Aim »
Omit the pictures and output exactly the lines from the start of the entries through the line containing "obj('ceiling_panel', G().add(lo +".

[begin Data for this exercise]

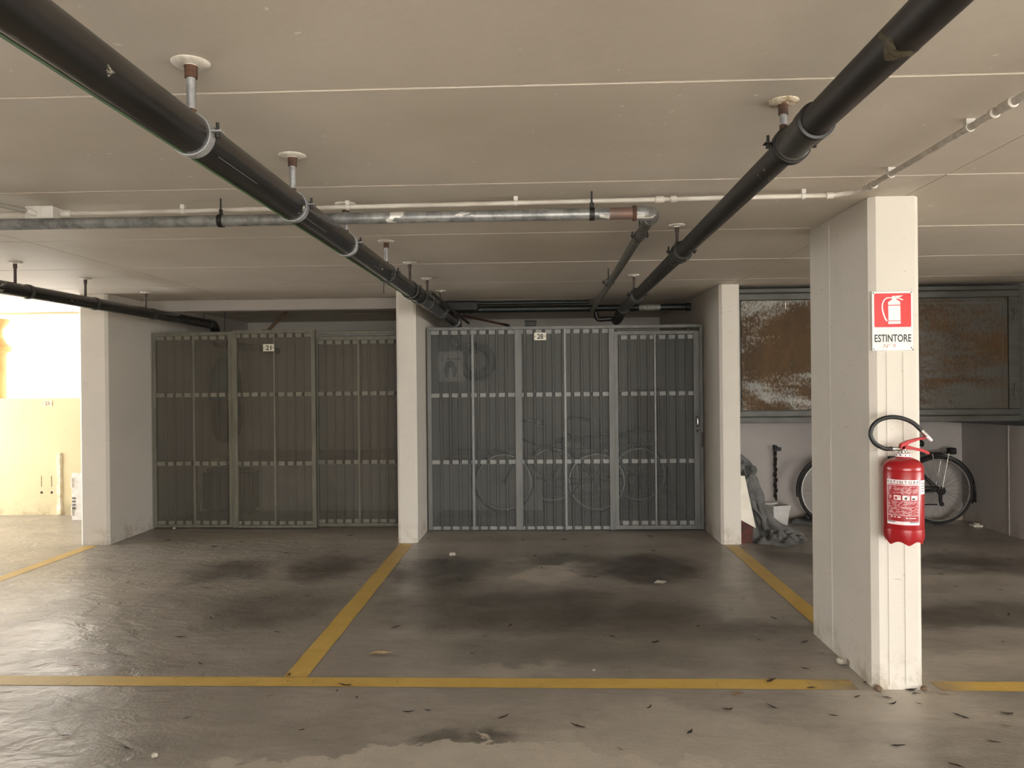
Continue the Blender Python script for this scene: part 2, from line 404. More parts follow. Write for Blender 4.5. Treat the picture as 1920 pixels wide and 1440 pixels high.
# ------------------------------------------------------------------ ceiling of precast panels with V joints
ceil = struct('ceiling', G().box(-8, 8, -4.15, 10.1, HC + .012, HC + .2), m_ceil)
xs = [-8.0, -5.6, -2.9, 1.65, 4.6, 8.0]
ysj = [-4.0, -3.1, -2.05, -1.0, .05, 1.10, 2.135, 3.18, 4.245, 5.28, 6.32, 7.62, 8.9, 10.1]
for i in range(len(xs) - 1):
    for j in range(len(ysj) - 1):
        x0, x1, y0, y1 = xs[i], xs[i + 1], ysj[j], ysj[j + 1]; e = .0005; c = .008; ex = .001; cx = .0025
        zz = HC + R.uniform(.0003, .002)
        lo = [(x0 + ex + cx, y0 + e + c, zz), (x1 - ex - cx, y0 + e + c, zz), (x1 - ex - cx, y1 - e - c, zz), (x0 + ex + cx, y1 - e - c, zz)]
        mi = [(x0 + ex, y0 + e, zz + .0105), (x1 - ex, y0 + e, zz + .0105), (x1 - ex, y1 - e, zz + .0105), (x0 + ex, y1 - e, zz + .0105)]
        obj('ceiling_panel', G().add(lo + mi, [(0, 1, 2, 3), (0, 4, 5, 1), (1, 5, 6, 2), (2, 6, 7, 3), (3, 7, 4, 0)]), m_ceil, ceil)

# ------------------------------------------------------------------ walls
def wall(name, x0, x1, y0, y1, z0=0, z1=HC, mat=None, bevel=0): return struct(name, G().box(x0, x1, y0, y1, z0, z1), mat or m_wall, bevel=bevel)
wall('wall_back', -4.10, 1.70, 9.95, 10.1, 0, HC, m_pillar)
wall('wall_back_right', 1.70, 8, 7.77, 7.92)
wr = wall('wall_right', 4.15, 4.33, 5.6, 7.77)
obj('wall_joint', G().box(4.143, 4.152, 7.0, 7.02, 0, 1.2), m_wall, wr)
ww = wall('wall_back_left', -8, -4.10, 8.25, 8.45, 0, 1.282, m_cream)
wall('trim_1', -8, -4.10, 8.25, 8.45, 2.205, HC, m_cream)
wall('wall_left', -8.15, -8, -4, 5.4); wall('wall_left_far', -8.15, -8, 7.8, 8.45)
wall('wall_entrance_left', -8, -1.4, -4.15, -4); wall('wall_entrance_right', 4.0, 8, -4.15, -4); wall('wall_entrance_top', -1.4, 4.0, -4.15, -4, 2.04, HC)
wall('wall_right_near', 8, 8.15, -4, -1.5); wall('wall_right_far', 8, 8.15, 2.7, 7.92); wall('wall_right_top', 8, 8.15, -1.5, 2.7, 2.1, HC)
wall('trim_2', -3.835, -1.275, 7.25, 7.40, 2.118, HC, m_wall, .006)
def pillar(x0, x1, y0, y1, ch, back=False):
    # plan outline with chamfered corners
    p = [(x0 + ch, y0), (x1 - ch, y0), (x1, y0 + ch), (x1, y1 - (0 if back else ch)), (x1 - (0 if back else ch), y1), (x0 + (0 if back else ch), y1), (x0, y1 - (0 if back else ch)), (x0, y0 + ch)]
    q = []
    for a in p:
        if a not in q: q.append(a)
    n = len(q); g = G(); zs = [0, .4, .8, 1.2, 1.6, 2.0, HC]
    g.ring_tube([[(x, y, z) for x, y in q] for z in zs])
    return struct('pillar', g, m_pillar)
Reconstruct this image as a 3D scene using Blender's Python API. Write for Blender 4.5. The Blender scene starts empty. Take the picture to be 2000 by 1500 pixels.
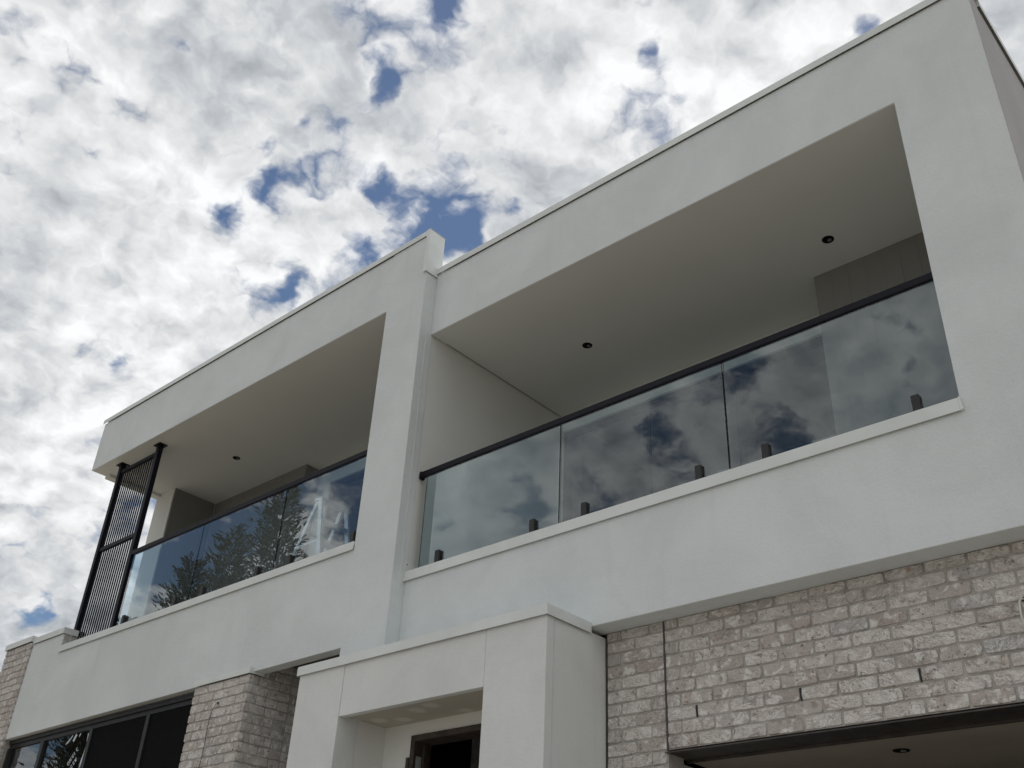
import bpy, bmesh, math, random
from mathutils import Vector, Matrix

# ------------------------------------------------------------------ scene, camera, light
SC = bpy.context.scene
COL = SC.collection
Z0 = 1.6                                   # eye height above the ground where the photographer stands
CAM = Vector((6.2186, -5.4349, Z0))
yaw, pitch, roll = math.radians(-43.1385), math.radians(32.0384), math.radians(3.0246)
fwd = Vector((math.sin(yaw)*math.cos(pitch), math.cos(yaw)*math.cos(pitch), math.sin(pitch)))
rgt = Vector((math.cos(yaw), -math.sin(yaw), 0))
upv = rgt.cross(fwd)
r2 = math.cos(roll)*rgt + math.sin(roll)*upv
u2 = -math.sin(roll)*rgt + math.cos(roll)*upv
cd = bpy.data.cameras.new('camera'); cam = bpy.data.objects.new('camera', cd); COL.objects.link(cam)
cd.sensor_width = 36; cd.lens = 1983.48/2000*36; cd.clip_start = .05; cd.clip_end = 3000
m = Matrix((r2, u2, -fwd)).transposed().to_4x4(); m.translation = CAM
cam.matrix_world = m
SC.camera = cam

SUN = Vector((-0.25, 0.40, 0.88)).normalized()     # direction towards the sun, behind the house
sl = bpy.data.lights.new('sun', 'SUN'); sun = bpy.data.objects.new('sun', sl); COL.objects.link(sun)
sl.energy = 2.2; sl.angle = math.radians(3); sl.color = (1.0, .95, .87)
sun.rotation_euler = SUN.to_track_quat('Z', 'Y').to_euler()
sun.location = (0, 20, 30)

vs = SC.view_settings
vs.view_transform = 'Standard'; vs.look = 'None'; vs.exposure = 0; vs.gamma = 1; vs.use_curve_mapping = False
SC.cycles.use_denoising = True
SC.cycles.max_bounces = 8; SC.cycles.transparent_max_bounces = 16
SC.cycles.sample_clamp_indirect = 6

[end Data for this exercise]

Complete response »
Continue the Blender Python script for this scene: part 2, from line 404. More parts follow. Write for Blender 4.5. Treat the picture as 1920 pixels wide and 1440 pixels high.
# ------------------------------------------------------------------ ceiling of precast panels with V joints
ceil = struct('ceiling', G().box(-8, 8, -4.15, 10.1, HC + .012, HC + .2), m_ceil)
xs = [-8.0, -5.6, -2.9, 1.65, 4.6, 8.0]
ysj = [-4.0, -3.1, -2.05, -1.0, .05, 1.10, 2.135, 3.18, 4.245, 5.28, 6.32, 7.62, 8.9, 10.1]
for i in range(len(xs) - 1):
    for j in range(len(ysj) - 1):
        x0, x1, y0, y1 = xs[i], xs[i + 1], ysj[j], ysj[j + 1]; e = .0005; c = .008; ex = .001; cx = .0025
        zz = HC + R.uniform(.0003, .002)
        lo = [(x0 + ex + cx, y0 + e + c, zz), (x1 - ex - cx, y0 + e + c, zz), (x1 - ex - cx, y1 - e - c, zz), (x0 + ex + cx, y1 - e - c, zz)]
        mi = [(x0 + ex, y0 + e, zz + .0105), (x1 - ex, y0 + e, zz + .0105), (x1 - ex, y1 - e, zz + .0105), (x0 + ex, y1 - e, zz + .0105)]
        obj('ceiling_panel', G().add(lo + mi, [(0, 1, 2, 3), (0, 4, 5, 1), (1, 5, 6, 2), (2, 6, 7, 3), (3, 7, 4, 0)]), m_ceil, ceil)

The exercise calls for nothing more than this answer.